В Художественном театре скоро обнаружилось, что Федя совершенно незаменим. Всё, что касалось порядка за сценой и в зале, сношений с внешним миром – просителями, публикой, наконец, житейских нужд артистов, особенно в тяжелые голодные и холодные годы, – всё это совершалось им самоотверженно, безотказно, но, главное, с такой феерической легкостью, без стонов и жалоб, с шуткой, летевшей с губ экспромтом, что, казалось, ничего не стоило ему.
Говорят об организационном таланте. Федор Николаевич в таком случае был, по-видимому, гений организации. И, как у всякого гения, подвижнический труд его был скрыт от посторонних глаз, а на виду – вдохновенная легкость.
Вот каким увидел его Булгаков, запечатлевший с изумительной художественной зоркостью в «Театральном романе» Федину «контору» и его самого в лице «заведующего внутренним порядком Филиппа Филипповича Тулумбасова»: «Большей популярности, чем у Тулумбасова, не было ни у кого в Москве и, вероятно, никогда не будет. Весь город, казалось мне, ломился по аппаратам к Тулумбасову, и то Катков, то Баквалин соединяли с Филиппом Филипповичем жаждущих говорить с ним.
Говорил ли мне кто-то или приснилось мне, что будто бы Юлий Кесарь обладал способностью делать несколько разных дел одновременно, например, читать что-либо и слушать кого-нибудь.
Свидетельствую здесь, что Юлий Кесарь растерялся бы самым жалким образом, если бы его посадили на место Филиппа Филипповича…
Три телефона звенели, не умолкая никогда, и иногда оглашали грохотом кабинетик сразу все три. Филиппа Филипповича это нисколько не смущало. Правой рукой он брал трубку правого телефона, клал ее на плечо и прижимал щекою, в левую брал другую трубку и прижимал ее к левому уху, а освободив правую, ею брал одну из протягиваемых ему записок, начиная говорить сразу с тремя – в левый, в правый телефон, потом с посетителем, потом опять в левый, в правый телефон, потом с посетителем, потом опять в левый, в правый, с посетителем. В правый, с посетителем, левый, левый, правый, правый.

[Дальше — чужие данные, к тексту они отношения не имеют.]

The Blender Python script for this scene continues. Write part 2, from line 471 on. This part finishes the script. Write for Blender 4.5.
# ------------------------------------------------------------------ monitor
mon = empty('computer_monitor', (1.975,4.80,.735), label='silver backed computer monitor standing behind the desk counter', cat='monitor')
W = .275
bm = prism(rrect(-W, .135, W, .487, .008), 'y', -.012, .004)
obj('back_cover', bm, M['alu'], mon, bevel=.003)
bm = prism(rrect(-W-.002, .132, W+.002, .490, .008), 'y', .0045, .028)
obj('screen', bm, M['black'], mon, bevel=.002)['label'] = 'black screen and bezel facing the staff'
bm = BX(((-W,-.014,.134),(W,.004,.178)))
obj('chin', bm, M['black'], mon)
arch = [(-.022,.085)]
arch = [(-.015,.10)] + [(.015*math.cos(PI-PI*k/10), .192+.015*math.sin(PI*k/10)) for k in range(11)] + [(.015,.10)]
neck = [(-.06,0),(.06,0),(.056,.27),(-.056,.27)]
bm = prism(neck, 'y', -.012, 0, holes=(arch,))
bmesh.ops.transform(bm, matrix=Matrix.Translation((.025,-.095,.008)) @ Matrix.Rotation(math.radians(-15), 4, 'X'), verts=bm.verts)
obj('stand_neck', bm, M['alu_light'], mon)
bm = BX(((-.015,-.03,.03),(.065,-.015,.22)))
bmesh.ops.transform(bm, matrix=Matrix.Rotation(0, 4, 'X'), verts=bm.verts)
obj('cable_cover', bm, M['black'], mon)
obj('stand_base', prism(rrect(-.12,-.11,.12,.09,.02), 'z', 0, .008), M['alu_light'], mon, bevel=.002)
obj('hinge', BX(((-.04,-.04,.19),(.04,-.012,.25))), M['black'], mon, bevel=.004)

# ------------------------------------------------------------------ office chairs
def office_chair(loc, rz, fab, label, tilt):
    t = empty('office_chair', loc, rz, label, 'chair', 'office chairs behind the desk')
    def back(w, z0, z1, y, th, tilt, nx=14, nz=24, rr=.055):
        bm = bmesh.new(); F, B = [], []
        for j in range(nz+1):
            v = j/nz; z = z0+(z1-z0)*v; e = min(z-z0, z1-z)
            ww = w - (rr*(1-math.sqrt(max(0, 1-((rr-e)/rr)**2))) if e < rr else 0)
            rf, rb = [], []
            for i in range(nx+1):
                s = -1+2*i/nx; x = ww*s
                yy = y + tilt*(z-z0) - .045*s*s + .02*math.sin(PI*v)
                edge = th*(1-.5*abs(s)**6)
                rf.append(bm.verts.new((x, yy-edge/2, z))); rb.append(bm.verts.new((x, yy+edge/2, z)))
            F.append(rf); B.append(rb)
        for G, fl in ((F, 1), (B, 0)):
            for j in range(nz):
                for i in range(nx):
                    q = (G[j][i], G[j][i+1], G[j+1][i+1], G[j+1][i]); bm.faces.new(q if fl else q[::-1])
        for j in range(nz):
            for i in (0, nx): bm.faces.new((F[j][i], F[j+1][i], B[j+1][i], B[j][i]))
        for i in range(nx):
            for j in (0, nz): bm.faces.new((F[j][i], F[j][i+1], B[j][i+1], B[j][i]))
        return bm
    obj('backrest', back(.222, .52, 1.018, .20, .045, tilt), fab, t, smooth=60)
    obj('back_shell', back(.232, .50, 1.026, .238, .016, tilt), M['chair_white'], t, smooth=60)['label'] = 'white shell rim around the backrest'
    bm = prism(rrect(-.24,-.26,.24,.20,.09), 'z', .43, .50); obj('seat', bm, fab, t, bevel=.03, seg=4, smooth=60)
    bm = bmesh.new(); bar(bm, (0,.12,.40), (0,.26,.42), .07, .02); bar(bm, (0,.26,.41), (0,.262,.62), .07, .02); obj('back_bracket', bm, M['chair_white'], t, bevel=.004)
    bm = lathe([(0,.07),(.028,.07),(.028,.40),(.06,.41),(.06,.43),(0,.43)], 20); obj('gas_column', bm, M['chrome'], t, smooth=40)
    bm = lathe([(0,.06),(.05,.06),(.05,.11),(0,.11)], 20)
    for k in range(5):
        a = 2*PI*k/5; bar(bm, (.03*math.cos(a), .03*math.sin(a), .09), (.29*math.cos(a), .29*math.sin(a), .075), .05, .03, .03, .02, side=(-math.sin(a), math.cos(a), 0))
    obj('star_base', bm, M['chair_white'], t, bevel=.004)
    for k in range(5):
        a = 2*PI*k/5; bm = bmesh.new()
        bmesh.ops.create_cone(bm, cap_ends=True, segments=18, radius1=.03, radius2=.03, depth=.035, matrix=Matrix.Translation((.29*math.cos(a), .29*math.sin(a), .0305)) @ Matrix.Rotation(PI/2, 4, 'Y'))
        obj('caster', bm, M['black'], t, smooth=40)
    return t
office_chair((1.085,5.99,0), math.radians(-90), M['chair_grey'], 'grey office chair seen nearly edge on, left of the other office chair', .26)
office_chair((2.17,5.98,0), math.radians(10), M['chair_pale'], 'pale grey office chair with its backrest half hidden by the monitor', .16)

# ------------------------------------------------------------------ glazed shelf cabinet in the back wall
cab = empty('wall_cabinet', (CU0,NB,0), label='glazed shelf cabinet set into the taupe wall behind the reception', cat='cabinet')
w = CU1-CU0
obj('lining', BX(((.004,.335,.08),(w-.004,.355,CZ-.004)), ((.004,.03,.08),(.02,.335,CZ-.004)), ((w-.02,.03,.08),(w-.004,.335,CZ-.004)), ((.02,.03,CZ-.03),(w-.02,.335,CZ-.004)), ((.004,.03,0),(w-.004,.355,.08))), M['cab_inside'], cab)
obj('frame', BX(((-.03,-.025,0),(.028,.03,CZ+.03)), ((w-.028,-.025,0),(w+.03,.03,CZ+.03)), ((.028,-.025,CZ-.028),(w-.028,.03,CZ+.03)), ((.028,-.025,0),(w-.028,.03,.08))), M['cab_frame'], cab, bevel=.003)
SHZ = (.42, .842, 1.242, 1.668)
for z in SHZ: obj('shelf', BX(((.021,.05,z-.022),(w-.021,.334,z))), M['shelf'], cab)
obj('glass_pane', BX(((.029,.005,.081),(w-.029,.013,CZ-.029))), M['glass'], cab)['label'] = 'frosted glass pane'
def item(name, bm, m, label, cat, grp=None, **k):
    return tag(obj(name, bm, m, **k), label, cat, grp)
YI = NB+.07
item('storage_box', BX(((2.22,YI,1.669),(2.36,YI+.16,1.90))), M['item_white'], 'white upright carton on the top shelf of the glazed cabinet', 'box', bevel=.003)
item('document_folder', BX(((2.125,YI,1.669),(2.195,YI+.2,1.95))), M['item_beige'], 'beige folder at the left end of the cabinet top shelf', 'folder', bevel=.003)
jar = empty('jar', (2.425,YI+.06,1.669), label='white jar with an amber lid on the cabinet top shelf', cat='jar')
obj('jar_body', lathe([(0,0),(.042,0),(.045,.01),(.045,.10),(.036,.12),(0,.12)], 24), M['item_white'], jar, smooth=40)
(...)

Сразу сбрасывал обе трубки на рычаги, и так как освобождались обе руки, то брал две записки».
Трудно остановиться, цитируя Булгакова, хочется привести все эти, написанные так весело и с любовью страницы, тем более что в каждой строке безошибочно узнаешь прототип.
Уже в начале 20-х годов «старики» – Константин Сергеевич Станиславский и Владимир Иванович Немирович-Данченко – в Феде души не чаяли, восхищались его точностью, тактом, умением наладить дело так, чтобы оно шло словно само собою, без скрежета и надрывов. Он не только сидел в конторе, где, по свидетельству Булгакова, трезвонили три телефона, были раскрыты четыре календаря и пять блокнотов на столе, исчерканных его закорючками, а на барьере в любой час дня «лежали животами люди в самых разнообразных одеждах». В нужную минуту он появлялся в отдаленнейших уголках театра, руководил десятками неотложных дел, не брезговал и самыми простыми поручениями: в холодные зимы доставал дрова, обеспечивал гужевой и автомобильный транспорт, охранял квартиры уехавших на гастроли артистов.